Der Preis des Nichtfühlens

Schon des Öfteren habe ich ja von der Idee geschrieben, dass wir uns (insbesondere zu Zeiten der Kindheit) von schwierigen Gefühlen trennen, abspalten, um diese nicht mehr ertragen zu müssen bzw. uns zu schützen. Diese Trennung lässt uns den Kontakt zum Leben im Hier und jetzt (diesen Zugang besitzen wir als Kinder in aller Regel noch) für sowas wie Schmerzlosigkeit opfern. Empfindungslosigkeit entsteht. Wir beginnen, das Leben auszuhalten. 

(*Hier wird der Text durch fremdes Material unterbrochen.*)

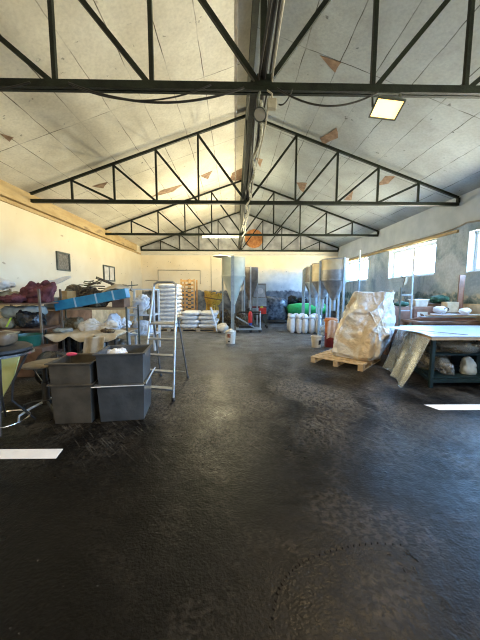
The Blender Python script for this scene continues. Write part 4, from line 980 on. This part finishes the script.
# thin flat white bars on the floor
for pts, lab in (([(-3.3, 2.74), (-1.745, 2.735), (-1.715, 2.57), (-3.3, 2.57)], 'thin white bar on the floor at the near left'),
                 ([(2.69, 3.79), (4.6, 3.79), (4.6, 3.60), (2.78, 3.61)], 'thin white bar on the floor in front of the work table')):
    tag(MB().prism([(x, y, .0005) for x, y in pts], (0, 0, .002)).build('floor_bar', M_white), lab, 'floor marking')

tp = [(.17, 1.18), (.23, 1.34), (.30, 1.43), (.40, 1.50), (.56, 1.56), (.73, 1.60), (.90, 1.62), (1.10, 1.60)]
m = MB()
for k in range(30):
    q = k/30*(len(tp)-1); i = int(q); a, b = V3((*tp[i], 0)), V3((*tp[i+1], 0)); p = a.lerp(b, q-i); d = (b-a).normalized(); n_ = V3((-d.y, d.x, 0)); e = (d*.4+n_*.9).normalized()*.008
    m.prism([p-e-d*.003, p+e-d*.003, p+e+d*.003, p-e+d*.003], (0, 0, .0006))
o = m.build('tyre_print', mat('tyre_black', (.001, .001, .001), rough=1, spec=0)); o.location.z = .0004; tag(o, 'dashed arc of dark tyre marks on the floor nearest the viewer', 'marks'); o['kind'] = 'stuff'

# ------------------------------------------------------------------ light
w = bpy.data.worlds.new('World'); bpy.context.scene.world = w; w.use_nodes = True
nt = w.node_tree; bg = nt.nodes['Background']; bg.inputs[1].default_value = 1
tcw = nt.nodes.new('ShaderNodeTexCoord'); sx = nt.nodes.new('ShaderNodeSeparateXYZ'); nt.links.new(tcw.outputs['Generated'], sx.inputs[0])
rp = nt.nodes.new('ShaderNodeMapRange'); rp.inputs['From Min'].default_value = -.04; rp.inputs['From Max'].default_value = .04; nt.links.new(sx.outputs['Z'], rp.inputs['Value'])
mxw = nt.nodes.new('ShaderNodeMixRGB'); mxw.inputs['Color1'].default_value = (64, 56, 41, 1); mxw.inputs['Color2'].default_value = (22, 42, 74, 1)   # sunlit ground, open sky
nt.links.new(rp.outputs[0], mxw.inputs['Fac']); nt.links.new(mxw.outputs[0], bg.inputs[0])
for y0, y1 in WIN:
    l = bpy.data.lights.new('window_portal', 'AREA'); l.shape = 'RECTANGLE'; l.size = ZT-ZS; l.size_y = y1-y0
    o = bpy.data.objects.new('window_portal', l); COL.objects.link(o); o.location = (XR+.31, (y0+y1)/2, (ZS+ZT)/2)
    o.rotation_euler = (0, PI/2, 0); l.cycles.is_portal = True
def lamp(name, kind, loc, energy, color, size=.2, rot=(0, 0, 0), spot=None):
    l = bpy.data.lights.new(name, kind); l.energy = energy; l.color = color
    if kind == 'AREA': l.size = size
    elif kind in ('POINT', 'SPOT'): l.shadow_soft_size = size
    if spot: l.spot_size = spot; l.spot_blend = .5
    o = bpy.data.objects.new(name, l); COL.objects.link(o); o.location = loc; o.rotation_euler = rot; return o
WARM = (1, .74, .40)
lamp('warm_area_light', 'AREA', (1.66, 3.2, 3.55), 110, WARM, .25, (math.radians(-24), 0, 0))
lamp('tube_glow', 'POINT', (-.55, 11.15, 3.35), 430, (1, .88, .55), .2)
# added warm fill lamps, unseen, behind the viewer
for x, y in ((-2.6, -.6), (3.0, -.6), (-1.2, -3.8)):
    lamp('warm_area_light', 'AREA', (x, y, 3.55), 70, WARM, .3, (0, 0, 0))

# ------------------------------------------------------------------ camera
cam = bpy.data.cameras.new('camera'); co = bpy.data.objects.new('camera', cam); COL.objects.link(co)
f, pit, yaw, rol = 280., .1019, .0189, .002
fw = V3((math.sin(yaw)*math.cos(pit), math.cos(yaw)*math.cos(pit), -math.sin(pit))); r = V3((math.cos(yaw), -math.sin(yaw), 0)); u = r.cross(fw)
r2 = r*math.cos(rol)+u*math.sin(rol); u2 = u*math.cos(rol)-r*math.sin(rol)
Mx = Matrix((r2, u2, -fw)).transposed().to_4x4(); Mx.translation = V3((0, 0, 1.6)); co.matrix_world = Mx
cam.sensor_fit = 'VERTICAL'; cam.sensor_height = 36; cam.lens = f*36/640; cam.clip_start = .05; cam.clip_end = 200
sc_ = bpy.context.scene; sc_.camera = co
sc_.view_settings.view_transform = 'Standard'; sc_.view_settings.look = 'None'; sc_.view_settings.gamma = 1; sc_.view_settings.use_curve_mapping = False
sc_.view_settings.exposure = 0.3
sc_.cycles.filter_width = 1.1; sc_.cycles.use_denoising = True; sc_.cycles.max_bounces = 10; sc_.cycles.diffuse_bounces = 6; sc_.cycles.transparent_max_bounces = 16
sc_.cycles.sample_clamp_indirect = 10
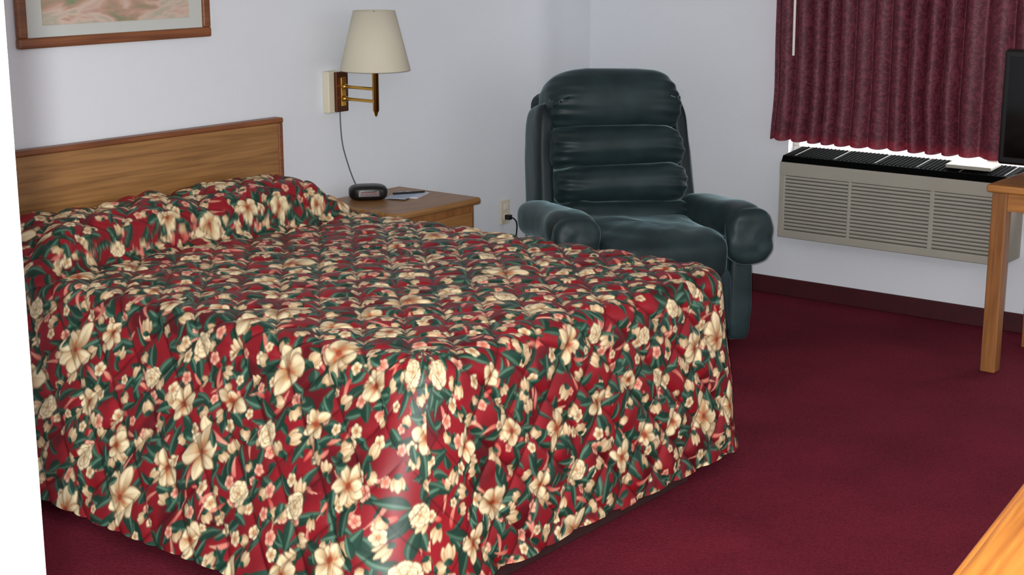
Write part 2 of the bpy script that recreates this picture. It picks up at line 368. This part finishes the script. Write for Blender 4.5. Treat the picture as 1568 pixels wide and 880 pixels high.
# ---------------------------------------------------------------- clock
ck=group('alarm_clock',(4.585,4.34,.605),math.radians(-42))
sell('case',(.080,.052,.033),(0,0,.031),M_black,ck,e1=.6,e2=.6,nu=64,nv=32)
M_red=mat('led_red',(.5,.05,.05),.3,emit=(1,.05,.05),estr=.10)
box('display_window',(-.045,-.053,.016),(.045,-.042,.044),mat('display_dark',(.12,.02,.02),.15),ck,bevel=.003,rot=(math.radians(-12),0,0))
for i,xx in enumerate((-.026,-.010,.010,.026)):
    for j,a in enumerate((.022,.030,.038)): box(f'seg_{i}_{j}',(xx-.005,-.0545,a-.001),(xx+.005,-.0525,a+.001),M_red,ck)
nt_=group('notepad',(4.77,4.26,.605),math.radians(20))
box('sheets',(-.07,-.05,0),(.07,.05,.005),M_paper,nt_); box('cover',(-.13,-.02,.005),(.03,.07,.008),mat('card_blue',(.66,.72,.80),.5),nt_)
pen=group('ballpoint_pen',(4.76,4.27,.617),math.radians(-30)); tube('barrel',[(-.07,0,0),(.07,0,0)],.0045,M_black,pen,True)
# ---------------------------------------------------------------- wall lamp
wl=group('wall_lamp',(4.563,WY,1.045))
box('mounting_box',(-.065,-.035,-.085),(.0,0,.085),M_ivory,wl,bevel=.004)
box('back_plate',(-.035,-.05,-.082),(.035,-.034,.082),mat('plate_bronze',(.35,.20,.12),.3,.6),wl,bevel=.004)
box('brass_inset',(-.014,-.058,-.06),(.014,-.049,.06),M_brass,wl,bevel=.003)
for k,zz in (('arm_upper',.022),('arm_lower',-.028)):
    tube(k,[(0,-.055,zz),(.0,-.23,zz)],.0065,M_brass,wl,True)
    sell(k+'_knuckle',(.014,.014,.012),(0,-.062,zz),M_brass,wl,e1=.8,e2=.8,nu=24,nv=16)
lathe('stem',[(0,-.09),(.005,-.085),(.009,-.07),(.013,-.065),(.013,.10),(.017,.105),(.017,.125),(.006,.13),(.006,.33),(0,.335)],(0,-.235,0),M_brass,wl)
m,nt,b=new_mat('lampshade_fabric'); b.inputs['Base Color'].default_value=(*lin((.84,.82,.74)),1); b.inputs['Roughness'].default_value=.8
tr=nt.nodes.new('ShaderNodeBsdfTranslucent'); tr.inputs['Color'].default_value=(*lin((.95,.9,.78)),1); mx=nt.nodes.new('ShaderNodeMixShader'); mx.inputs[0].default_value=.15
nt.links.new(b.outputs[0],mx.inputs[1]); nt.links.new(tr.outputs[0],mx.inputs[2]); nt.links.new(mx.outputs[0],nt.nodes['Material Output'].inputs['Surface'])
lathe('shade',[(.139,.10),(.141,.098),(.142,.102),(.084,.335),(.082,.335),(.139,.102)],(0,-.235,0),m,wl,n=64)
sell('bulb',(.03,.03,.045),(0,-.235,.19),M_white,wl,e1=1,e2=1,nu=24,nv=16)
cord=tube('power_cord_lamp',[(4.55,4.455,.965),(4.555,4.46,.85),(4.58,4.45,.75),(4.61,4.44,.66),(4.63,4.42,.61)],.0028,mat('cord_grey',(.35,.34,.33),.5))
# ---------------------------------------------------------------- outlet
ou=group('wall_outlet',(5.70,WY,.375))
box('plate',(-.036,-.008,-.058),(.036,0,.058),M_ivory,ou,bevel=.003)
for k in (-.024,.024): box('socket'+str(k),(-.015,-.012,k-.014),(.015,-.006,k+.014),M_white,ou,bevel=.003)
box('plug',(-.013,-.04,-.036),(.013,-.01,-.012),M_black,ou,bevel=.004)
tube('plug_cord',[(0,-.04,-.024),(.02,-.06,-.03),(.035,-.05,-.10),(0.01,-.045,-.18),(-.06,-.04,-.25)],.0035,M_black,ou)
# ---------------------------------------------------------------- picture
pf=group('framed_picture',(3.06,WY-.03,1.305))
W_,H_=.835,.62
for nm,lo,hi in [('bottom',(0,0,0),(W_,.028,.036)),('top',(0,0,H_-.036),(W_,.028,H_)),('left',(.001,.001,.034),(.036,.027,H_-.034)),('right',(W_-.036,.001,.034),(W_-.001,.027,H_-.034))]:
    box('frame_'+nm,lo,hi,M_frame,pf,bevel=.007)
box('mat_board',(.03,.012,.03),(W_-.03,.022,H_-.03),mat('mat_board',(.76,.78,.76),.7),pf)
m,nt,b=new_mat('desert_print'); tc=nt.nodes.new('ShaderNodeTexCoord'); mp=nt.nodes.new('ShaderNodeMapping'); mp.inputs['Scale'].default_value=(5,5,14)
n=nt.nodes.new('ShaderNodeTexNoise'); n.inputs['Scale'].default_value=1; n.inputs['Detail'].default_value=7; n.inputs['Distortion'].default_value=.8
nt.links.new(tc.outputs['Object'],mp.inputs[0]); nt.links.new(mp.outputs[0],n.inputs['Vector'])
r=nt.nodes.new('ShaderNodeValToRGB'); cr=r.color_ramp; cr.elements[0].position=.3; cr.elements[0].color=(*lin((.50,.54,.42)),1); cr.elements[1].position=.75; cr.elements[1].color=(*lin((.84,.80,.74)),1)
for pp,cc in ((.42,(.72,.58,.50)),(.5,(.80,.72,.66)),(.58,(.68,.66,.58))): e=cr.elements.new(pp); e.color=(*lin(cc),1)
nt.links.new(n.outputs['Fac'],r.inputs['Fac']); nt.links.new(r.outputs['Color'],b.inputs['Base Color'])
box('print',(.10,.008,.075),(W_-.10,.014,H_-.10),m,pf)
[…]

Das hat ein paar (so meine ich) fatale Auswirkungen. Kennen sie das auch?: 
Ich beginne, Öffnung mit Verletzbarkeit zu verwechseln,
Ich verliere meine Lebendigkeit (ich atme flach und kontrolliere mein Tun) 
(Eine Teilnehmerin in einem Coachingtag dazu : Ich dachte, ich lebe …), 
Ich fühle nicht mehr … was ich wirklich will, was mir (nicht) gut tut, was ich jetzt brauche, ich verliere den Zugang zu meiner Körperlichkeit, 
Auf Dauer bekomme ich die normale Depression (nach W. Bünting): Meine Augen verlieren dem Glanz, meine Sprache wird abwertend usw. 
Ich erlebe mich oft unruhig, unzufrieden, manchmal auch frustriert und aggressiv, 
Weil ich bestimmte Dinge nicht (frühzeitig) spüre, nehme ich sie dann erst wahr, wenn sie einen bestimmten Schwellenwert überschritten haben … mein Handeln beginnt sich auf „Richtiges“ zu stützen und manchmal tut es einem hinterher leid … 
Ich verliere (via Körper) den Zugang zur meist leisen Stimme meiner Seele. 
Ich verspüre (Sehn) süchte und kompensiere mit Essen, Alkohol, Sex, TV, Einkaufen usw. Es gibt einen Hunger nach …, den das alles andere nicht stillt … wo mein Tun Substitut (Ersatz) bleibt. 
Ich habe Angst, manchmal grundlos, meide Unsicheres – tendiere im Zweifelfall zum Sicheren … Und vieles andere mehr … 

Gestern im Coaching meinte eine Klientin zu mir: Manchmal möchte ich den ganz Scheiß hier hinter mir lassen und mich ins Flugzeug nach Tibet setzen … dort wäre ich frei(er) … und natürlich erkannte sie, dass sie (auch) die Unfreiheit ist und ihr die vermutlich auch in Tibet begegnen würde. Es geht darum, nach innen zu gehen und das zu „beFREIen“, was dort (manchmal schon lange) auf Erlösung wartet. 

Das ist am Angang manchmal mit altem Schmerz und Traurigkeit verbunden – aber es lohnt sich. Ihre Lebensfreude, Ihr ureigenstes Lied, Ihre Liebe warten darauf gelebt zu werden.  Und: wenn nicht jetzt – wann dann? All` das oben Genannte auf Dauer auszuhalten ist doch viel „schlimmer“, oder? 

Herzlichst Jürgen Weist 

P.s. Wie immer freue ich mich auf Kommentare, Entgegnungen usw. …  

  

 

 

 

 

*Ein Kommentar

One Response to “Der Preis des Nichtfühlens”

  1. heiko.hamacher
    Januar 30th, 2008 | 18:59

    Hallo Jürgen,

    dein Beitrag spricht mir gerade sozusagen „aus der Seele“. Ich kenne das sehr gut, lieber den „sichereren“ Weg zu gehen und nur ja nichts „falsch“ zu machen. Bei mir steckt die Furcht vor Vorwürfen von „anderen“ dahinter. Auch spüre ich manchmal bestimmte Handlungsimpulse (was ich gerade ganz spontan machen möchte) und oft kommt so eine Gegenimpuls – das paßt jetzt gerade nicht; du mußt jetzt andere Dinge machen; was sollen denn die Leute sagen-und ich erstarre im Kampf dieser „Hin -und Her-Reißenden“ Impulse.

    Wenn ich die Spontanität mal zulasse, geht es mir oft besser, aber nicht immer. Ich bin so aufgewachsen, daß immer nur das „Bild“ stimmen mußte, ja nicht auffallen und sich schämen sollen für alles Eigene, Ursprüngliche, Spontane.

    Es hat lange gedauert bis ich einigermaßen damit klarkam. Und jetzt gehts mal besser, mal schlechter.